La mort de Jean Pormanove a provoqué un électrochoc. Le parquet de Nice a ouvert une enquête pour déterminer les causes exactes du décès. La ministre du Numérique, Clara Chappaz, a saisi l’Arcom et Pharos. Des signalements ont été effectués. Mais au fond, tout cela ressemble à un pansement posé sur une plaie béante.
Le vrai problème est plus vaste : l’absence de limites dans les plateformes numériques.
Twitch, longtemps critiqué pour ses règles floues, a tenté ces dernières années de réguler son espace. Mais en perdant ses créateurs stars, il a aussi perdu de son influence. Kick, au contraire, séduit par son absence de règles, son ultra-libéralisme numérique. Et tant que l’argent coulera, les dérives continueront.
Une alternative serait une forme de souveraineté numérique : exiger que les plateformes opérant en Europe respectent des règles strictes en matière de contenu, de protection des personnes vulnérables, de transparence algorithmique. Aujourd’hui, Kick opère hors sol, hébergée à Chypre, sans réelle contrainte.
Mais plus profondément, il faudrait rééduquer le regard. Apprendre à nos enfants que tout ne se consomme pas. Que la souffrance humaine n’est pas un contenu. Que l’écran n’efface pas la morale. Mais quand vous croisez des parents de trés jeunes enfants leur refiler un smartphone pour avoir la paix « familiale » au restaurant, par exemple, autant pisser dans un violon sans corde et espérer en sortir le Concerto pour violon en ré mineur de Sibelus !
L’affaire Jean Pormanove est un point de bascule ? Elle ne concerne pas seulement un homme humilié à mort devant des milliers de spectateurs. Elle interroge notre modèle numérique.
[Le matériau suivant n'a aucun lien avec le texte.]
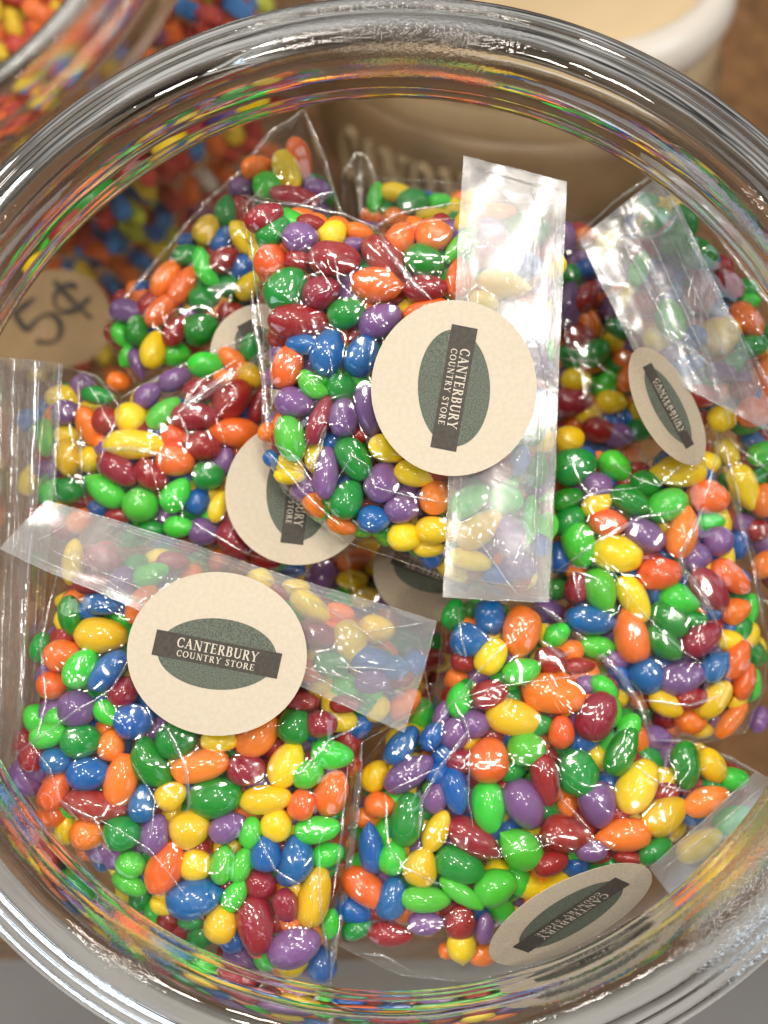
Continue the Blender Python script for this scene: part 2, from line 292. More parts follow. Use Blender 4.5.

Peut-on créer des espaces libres sans en faire des zones de non-droit ? Peut-on valoriser la création sans monnayer la destruction ?
Ce qui s’est passé sur Kick est à la fois marginal et révélateur. Marginal, car tout le monde ne stream pas de la violence. Révélateur, car ce sont les mêmes logiques qui s’appliquent partout : l’algorithme privilégie ce qui choque. Le public finance ce qui provoque. Et la morale s’efface derrière le gain.
La question n’est pas de savoir si on peut empêcher les dérives.
Mais si nous aurons encore assez de lucidité pour reconnaître que nous en sommes les complices silencieux. Voilà, je voulais vous écrire que je n’étais pas heureux de l’Internet que vous nous avez fabriqué, de cet Internet que je côtoie depuis plus de 30 ans, mais ça, je le sais, vous vous en foutez !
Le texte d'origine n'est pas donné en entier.